Yesterday morning Guido cooked me a delicious homemade breakfast in our café. I had a soft poached egg on a hot buttered English muffin. The white was as white as white can be and the yolk was eggy and runny. I really should’ve been having one of my Mmmm… moments. However, unfortunately I happened to be sitting between two other customers. One was a three year old girl called Chloe – who spent the entire time throwing her jam coated toast on the floor – and the other, her five year old brother called Robin – who dedicated much effort to picking it up again and animatedly throwing it at my head. I feared the freshly painted walls behind me may take on the appearance of a splattered Jackson Pollock.

Not surprisingly I was reminded of an article I’d read a couple of weeks ago about a café owner in Torbay who instigated a policy of not allowing any children under 12 on his premises. Apparently he’s been inundated with complaints from outraged parents, and, words of encouragement from everybody else in equal measures. I have to say, I awkwardly find myself in the “encouragement” camp. The owner has been quoted as saying he simply wanted to create a nice quiet zone where grown-ups could sit, relax, and enjoy the atmosphere. I really don’t think that Chloe and Robin would totally get that. Nor, would their parents.

“It’s a slippery slope,” said Guido stirring a worryingly large pot of lentil soup. “I mean, where do you stop?”

Where indeed Guido? Whilst I don’t think this was a question he expected an answer to, I gave it a considerable amount of thought anyway and decided I’d like to immediately ban anybody who came in here whistling before 8 a.m., would forbid entrance of either sex wearing plastic crocs clog shoes with socks, and, people with bad haircuts.

“It’s all about the customer,” said Guido magnanimously. “If you were too picky you’d never make any money.”

He did have a point. Perhaps I was being too harsh with the bad haircut embargo. Suddenly I was relaxing my ban to simply include the odd bad hair day. However I’m absolutely sticking to my guns about whistling in the morning. Particularly if it involved simultaneously wearing clogs.

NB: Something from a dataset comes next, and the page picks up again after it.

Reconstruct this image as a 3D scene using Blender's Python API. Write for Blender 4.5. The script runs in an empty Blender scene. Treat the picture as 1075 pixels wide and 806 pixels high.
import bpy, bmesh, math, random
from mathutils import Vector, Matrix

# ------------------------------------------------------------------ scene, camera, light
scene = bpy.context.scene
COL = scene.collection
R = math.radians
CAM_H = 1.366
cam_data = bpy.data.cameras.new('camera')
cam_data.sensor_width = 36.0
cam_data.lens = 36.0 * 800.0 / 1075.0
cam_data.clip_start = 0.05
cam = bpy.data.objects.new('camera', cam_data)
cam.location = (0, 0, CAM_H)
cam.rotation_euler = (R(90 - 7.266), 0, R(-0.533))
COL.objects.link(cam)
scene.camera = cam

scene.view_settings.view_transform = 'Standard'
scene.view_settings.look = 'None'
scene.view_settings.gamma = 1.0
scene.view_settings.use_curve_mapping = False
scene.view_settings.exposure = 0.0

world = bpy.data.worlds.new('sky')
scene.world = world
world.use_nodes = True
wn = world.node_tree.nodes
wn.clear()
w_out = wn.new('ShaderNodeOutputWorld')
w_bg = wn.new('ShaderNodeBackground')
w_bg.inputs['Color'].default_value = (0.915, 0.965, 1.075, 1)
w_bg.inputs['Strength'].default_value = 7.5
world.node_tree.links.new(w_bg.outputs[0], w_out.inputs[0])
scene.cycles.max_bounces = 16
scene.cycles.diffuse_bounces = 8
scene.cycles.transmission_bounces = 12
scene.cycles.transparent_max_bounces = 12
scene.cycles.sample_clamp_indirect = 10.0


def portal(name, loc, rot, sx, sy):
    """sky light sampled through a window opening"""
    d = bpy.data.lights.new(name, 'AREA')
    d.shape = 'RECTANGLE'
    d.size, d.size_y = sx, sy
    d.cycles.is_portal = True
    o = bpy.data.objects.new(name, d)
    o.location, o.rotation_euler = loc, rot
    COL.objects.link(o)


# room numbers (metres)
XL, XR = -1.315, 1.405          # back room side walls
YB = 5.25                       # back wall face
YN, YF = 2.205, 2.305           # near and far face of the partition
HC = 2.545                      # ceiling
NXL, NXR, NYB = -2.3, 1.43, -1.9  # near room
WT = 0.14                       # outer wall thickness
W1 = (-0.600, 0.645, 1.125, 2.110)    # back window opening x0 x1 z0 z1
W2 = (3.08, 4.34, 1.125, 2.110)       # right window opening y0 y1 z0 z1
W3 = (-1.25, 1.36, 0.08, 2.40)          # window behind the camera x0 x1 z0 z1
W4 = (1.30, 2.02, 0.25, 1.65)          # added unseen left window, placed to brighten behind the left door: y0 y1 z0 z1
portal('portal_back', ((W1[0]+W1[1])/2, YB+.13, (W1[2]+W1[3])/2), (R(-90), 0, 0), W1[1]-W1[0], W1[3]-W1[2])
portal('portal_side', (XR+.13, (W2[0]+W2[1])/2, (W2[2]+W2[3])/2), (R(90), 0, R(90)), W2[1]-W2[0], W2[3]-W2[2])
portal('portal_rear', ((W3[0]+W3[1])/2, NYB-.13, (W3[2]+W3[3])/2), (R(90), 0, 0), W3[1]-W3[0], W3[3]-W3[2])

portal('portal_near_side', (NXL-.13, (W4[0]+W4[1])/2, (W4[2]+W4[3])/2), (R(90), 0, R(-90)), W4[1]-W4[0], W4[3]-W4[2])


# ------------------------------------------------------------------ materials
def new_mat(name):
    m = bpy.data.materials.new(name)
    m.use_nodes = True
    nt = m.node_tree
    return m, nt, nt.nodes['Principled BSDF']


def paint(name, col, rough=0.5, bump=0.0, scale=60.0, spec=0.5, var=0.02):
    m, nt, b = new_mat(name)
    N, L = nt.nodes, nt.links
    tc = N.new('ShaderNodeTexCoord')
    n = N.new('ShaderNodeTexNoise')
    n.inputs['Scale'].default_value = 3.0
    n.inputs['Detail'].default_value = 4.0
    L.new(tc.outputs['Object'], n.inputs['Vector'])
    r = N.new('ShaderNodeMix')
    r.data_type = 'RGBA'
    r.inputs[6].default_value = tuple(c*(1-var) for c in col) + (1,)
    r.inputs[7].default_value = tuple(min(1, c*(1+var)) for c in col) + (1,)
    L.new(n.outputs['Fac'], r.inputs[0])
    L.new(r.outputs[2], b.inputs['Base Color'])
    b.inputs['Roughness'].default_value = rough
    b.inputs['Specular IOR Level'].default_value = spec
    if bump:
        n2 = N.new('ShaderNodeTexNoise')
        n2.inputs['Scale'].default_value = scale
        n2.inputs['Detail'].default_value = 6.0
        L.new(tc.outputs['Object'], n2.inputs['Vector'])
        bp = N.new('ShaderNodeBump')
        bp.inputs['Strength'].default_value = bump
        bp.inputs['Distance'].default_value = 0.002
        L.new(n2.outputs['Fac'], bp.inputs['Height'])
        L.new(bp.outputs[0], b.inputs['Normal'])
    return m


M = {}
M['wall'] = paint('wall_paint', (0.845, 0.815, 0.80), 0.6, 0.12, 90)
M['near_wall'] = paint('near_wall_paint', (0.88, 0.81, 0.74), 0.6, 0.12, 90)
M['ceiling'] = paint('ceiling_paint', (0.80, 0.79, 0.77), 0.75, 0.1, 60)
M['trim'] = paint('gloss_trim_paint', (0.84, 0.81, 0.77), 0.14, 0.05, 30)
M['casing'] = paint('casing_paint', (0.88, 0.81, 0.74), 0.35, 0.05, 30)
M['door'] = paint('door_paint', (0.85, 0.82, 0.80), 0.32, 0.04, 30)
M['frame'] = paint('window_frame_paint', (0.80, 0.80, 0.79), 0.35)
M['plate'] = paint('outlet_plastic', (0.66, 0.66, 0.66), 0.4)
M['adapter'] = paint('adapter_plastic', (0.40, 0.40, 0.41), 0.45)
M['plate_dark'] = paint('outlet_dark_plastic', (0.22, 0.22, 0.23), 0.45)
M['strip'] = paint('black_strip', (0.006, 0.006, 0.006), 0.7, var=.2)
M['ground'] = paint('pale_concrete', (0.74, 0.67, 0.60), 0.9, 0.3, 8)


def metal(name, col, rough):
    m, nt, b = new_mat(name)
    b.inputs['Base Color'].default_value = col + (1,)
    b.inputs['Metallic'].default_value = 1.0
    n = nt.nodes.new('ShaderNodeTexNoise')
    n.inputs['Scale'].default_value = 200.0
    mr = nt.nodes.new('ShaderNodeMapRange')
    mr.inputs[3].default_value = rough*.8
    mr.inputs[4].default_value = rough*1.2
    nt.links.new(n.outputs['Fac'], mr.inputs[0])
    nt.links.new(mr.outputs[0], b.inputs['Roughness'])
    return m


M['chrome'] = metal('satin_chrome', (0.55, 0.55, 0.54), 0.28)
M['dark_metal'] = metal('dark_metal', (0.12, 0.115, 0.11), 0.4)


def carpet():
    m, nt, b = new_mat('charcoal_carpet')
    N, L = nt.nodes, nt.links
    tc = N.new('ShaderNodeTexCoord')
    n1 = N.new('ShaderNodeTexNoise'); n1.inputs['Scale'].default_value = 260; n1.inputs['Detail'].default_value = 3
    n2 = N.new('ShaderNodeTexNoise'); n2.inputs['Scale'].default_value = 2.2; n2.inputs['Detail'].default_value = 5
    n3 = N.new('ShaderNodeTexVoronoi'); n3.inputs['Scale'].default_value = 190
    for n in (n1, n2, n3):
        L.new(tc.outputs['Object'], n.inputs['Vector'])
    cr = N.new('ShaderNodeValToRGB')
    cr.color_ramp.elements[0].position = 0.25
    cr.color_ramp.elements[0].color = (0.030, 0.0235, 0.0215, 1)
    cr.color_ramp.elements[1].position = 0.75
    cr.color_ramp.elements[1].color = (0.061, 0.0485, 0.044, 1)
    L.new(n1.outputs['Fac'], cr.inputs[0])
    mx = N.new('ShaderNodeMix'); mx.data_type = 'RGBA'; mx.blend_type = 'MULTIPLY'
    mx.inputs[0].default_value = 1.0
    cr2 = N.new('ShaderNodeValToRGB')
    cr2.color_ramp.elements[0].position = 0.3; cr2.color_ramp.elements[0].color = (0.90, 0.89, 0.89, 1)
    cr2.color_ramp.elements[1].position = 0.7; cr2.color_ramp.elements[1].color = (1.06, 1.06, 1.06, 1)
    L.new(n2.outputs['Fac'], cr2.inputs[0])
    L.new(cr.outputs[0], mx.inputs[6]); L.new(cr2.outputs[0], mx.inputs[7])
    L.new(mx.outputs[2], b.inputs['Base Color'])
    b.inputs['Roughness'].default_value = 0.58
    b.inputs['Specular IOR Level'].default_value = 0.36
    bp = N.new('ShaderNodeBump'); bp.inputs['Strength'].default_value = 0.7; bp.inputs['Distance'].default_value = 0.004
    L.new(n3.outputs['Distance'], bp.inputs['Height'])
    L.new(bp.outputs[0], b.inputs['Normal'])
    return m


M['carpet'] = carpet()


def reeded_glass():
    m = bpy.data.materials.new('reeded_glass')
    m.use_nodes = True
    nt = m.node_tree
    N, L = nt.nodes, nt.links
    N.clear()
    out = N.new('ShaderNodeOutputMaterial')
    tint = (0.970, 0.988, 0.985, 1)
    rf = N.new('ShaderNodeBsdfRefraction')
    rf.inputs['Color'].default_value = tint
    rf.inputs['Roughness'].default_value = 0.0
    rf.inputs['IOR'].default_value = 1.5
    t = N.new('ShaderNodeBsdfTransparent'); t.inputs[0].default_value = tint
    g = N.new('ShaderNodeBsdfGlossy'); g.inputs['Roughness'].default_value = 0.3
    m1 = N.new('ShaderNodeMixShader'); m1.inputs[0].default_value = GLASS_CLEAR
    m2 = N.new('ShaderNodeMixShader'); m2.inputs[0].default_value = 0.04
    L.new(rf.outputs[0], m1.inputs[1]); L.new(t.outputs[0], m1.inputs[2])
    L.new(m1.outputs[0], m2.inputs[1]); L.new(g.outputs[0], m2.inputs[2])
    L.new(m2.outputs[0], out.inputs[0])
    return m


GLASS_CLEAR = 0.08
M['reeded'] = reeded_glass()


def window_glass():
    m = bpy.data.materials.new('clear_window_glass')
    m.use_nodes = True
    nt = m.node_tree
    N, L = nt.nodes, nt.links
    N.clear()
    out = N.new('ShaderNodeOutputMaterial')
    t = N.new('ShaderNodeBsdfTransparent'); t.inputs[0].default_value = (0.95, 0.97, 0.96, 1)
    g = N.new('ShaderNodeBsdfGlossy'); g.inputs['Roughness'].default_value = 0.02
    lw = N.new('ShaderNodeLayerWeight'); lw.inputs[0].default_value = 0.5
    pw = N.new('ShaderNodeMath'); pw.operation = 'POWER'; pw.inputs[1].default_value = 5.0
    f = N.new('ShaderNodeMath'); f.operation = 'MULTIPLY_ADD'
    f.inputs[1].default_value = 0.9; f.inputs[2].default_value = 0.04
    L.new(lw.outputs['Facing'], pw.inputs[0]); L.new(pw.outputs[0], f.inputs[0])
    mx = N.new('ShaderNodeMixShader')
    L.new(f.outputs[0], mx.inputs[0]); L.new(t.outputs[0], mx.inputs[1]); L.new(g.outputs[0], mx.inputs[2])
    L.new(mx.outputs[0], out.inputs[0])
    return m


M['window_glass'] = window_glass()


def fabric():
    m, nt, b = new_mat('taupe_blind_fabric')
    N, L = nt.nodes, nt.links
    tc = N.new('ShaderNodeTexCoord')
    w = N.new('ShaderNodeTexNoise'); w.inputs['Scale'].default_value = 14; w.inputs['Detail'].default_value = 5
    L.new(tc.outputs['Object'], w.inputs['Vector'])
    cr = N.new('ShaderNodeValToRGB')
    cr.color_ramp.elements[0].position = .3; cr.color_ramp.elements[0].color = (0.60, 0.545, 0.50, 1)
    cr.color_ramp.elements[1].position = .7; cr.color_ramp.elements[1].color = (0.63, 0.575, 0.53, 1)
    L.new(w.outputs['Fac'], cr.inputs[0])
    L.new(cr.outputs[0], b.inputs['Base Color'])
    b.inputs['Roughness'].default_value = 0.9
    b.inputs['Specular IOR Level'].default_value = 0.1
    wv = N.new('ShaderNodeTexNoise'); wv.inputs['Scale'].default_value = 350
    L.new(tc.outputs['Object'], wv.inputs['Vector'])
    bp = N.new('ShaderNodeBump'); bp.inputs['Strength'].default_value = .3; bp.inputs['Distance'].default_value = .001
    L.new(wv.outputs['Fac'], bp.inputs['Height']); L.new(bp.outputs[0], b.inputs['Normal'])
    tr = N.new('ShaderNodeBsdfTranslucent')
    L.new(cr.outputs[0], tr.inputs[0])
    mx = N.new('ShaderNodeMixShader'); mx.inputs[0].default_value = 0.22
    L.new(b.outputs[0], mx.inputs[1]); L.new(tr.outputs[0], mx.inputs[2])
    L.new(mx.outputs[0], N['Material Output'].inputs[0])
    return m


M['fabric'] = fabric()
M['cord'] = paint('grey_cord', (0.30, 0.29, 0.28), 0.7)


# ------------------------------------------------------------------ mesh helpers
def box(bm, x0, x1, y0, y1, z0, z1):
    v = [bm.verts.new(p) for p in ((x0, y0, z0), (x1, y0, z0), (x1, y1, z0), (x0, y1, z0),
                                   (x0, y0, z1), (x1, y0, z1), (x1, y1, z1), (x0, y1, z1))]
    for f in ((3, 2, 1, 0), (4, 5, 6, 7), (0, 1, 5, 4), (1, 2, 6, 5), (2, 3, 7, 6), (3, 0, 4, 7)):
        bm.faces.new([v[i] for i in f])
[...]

Much as I like the idea (and children generally) of eating my poached egg and stodgy muffin in complete peace, you’ve got to be realistic about it. After all, this is Denmark Hill and there are just as many fruit cakes around here as there ever were when we lived in Bermondsey. Though I still can’t see anything wrong with wanting to once in a while escape from badly behaved kids, even if they do happen to be your own, to a place where I could sit, relax and soak up the solitude. In fact, I have a friend who has two children who once told me, and I quote – “thank God I actually like my own children because I can’t stand anyone else’s.”

“You have to be very tolerant in this business,” said Guido propped up in our bed later. “You’ll always find customers who want to complain.” He let out a big sigh. “The other day someone actually complained about the quality of my sausage – can you believe that?”

Now, that really is outrageous!

57 thoughts on “Being picky

  1. Some people just have the ability to write and all who reads it are transported to that place. You are one of those people. I am huge fan of your blog.

    Now as for the children, they could have been wearing white socks and crogs. complain about the sausage sounds like that person probably drives a very large car to compensate for “shrinkage”. Ivan


  2. So you have moved to Denmark Hill, how was the opening? Please give us details what is on the menu. Now I think that no kids under 14, yes 14 is quite reasonable. Children should not be seen and I can’t believe that you do not have a nanny to look after them. I do not patronize restaurants or cafés allowing kids, after all adults over 55 are the majority and a growing one so let the hipsters make their own arrangements. As for walls looking like a Pollock painting now that would be wonderful and you could claim to be a Art Gallery/Café. Of course if children’s free labour helps in the creation of art why not then, see I too can be flexible. But decorum is important if we are to avoid unpleasantness over poached eggs.


  3. I actually applaud the ban on kids under 12 idea. Someone and I have been to many a place where screaming children were there. Not pleasant at all.

    Additionally I’d ban anyone who thinks wearing pajamas out in public is ok.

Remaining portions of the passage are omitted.